Did this discussion ever materialize? Or did somebody else classify the orbit spaces for all three-dimensional crystallographic groups?
The orientable Euclidean orbifolds were described in section 7 of this paper of Dunbar.
To complete the list, note that every crystallographic group has an index 2 orientation-preserving subgroup. The corresponding orientable orbifold quotients will be realized as 2-fold orbifold covers of the non-orientable orbifolds. So one needs to look over Dunbar's list, and find all of the orientation reversion involutions of the corresponding orientable orbifolds to find their non-orientable quotients.

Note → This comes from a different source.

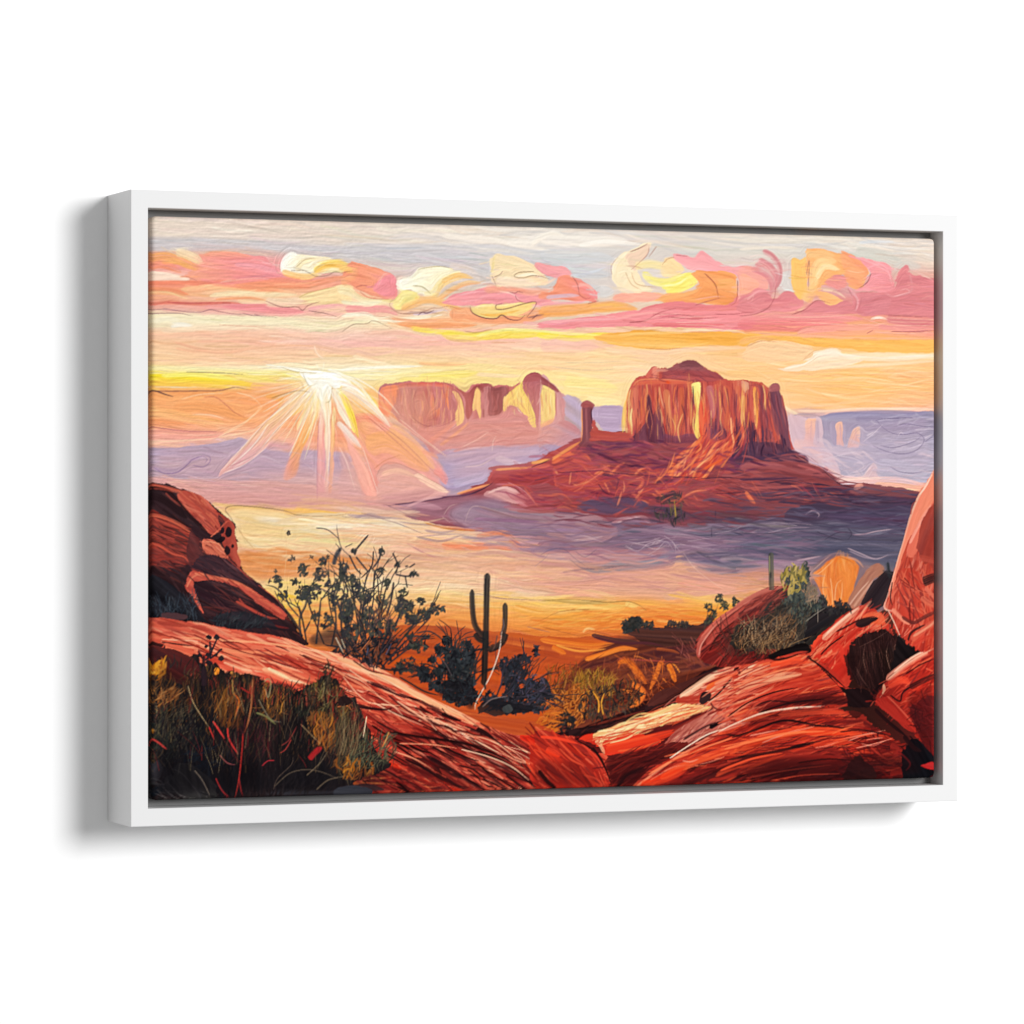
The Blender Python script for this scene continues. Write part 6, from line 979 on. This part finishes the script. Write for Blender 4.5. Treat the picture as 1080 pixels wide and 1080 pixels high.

For the orbifolds with underlying space $S^3$, there are two possible orientation-reversing quotients: a reflection, and a suspension of an antipodal map. They admit quotients the ball and the suspension of $\mathbb{RP}^2$ respectively. So one needs to go through the list and determine which of these admit reflection or antipodal symmetries. For example, due to the well-known fact that the figure-8 knot is invertible, the label 3 figure-eight orbifold in Table 4 admits a quotient by a suspension antipodal map. For the first 4 examples in table 4, there is a reflection fixing the 1-skeleton of the simplex with quotient a Coxeter group. Some of these also admit further reflection symmetries.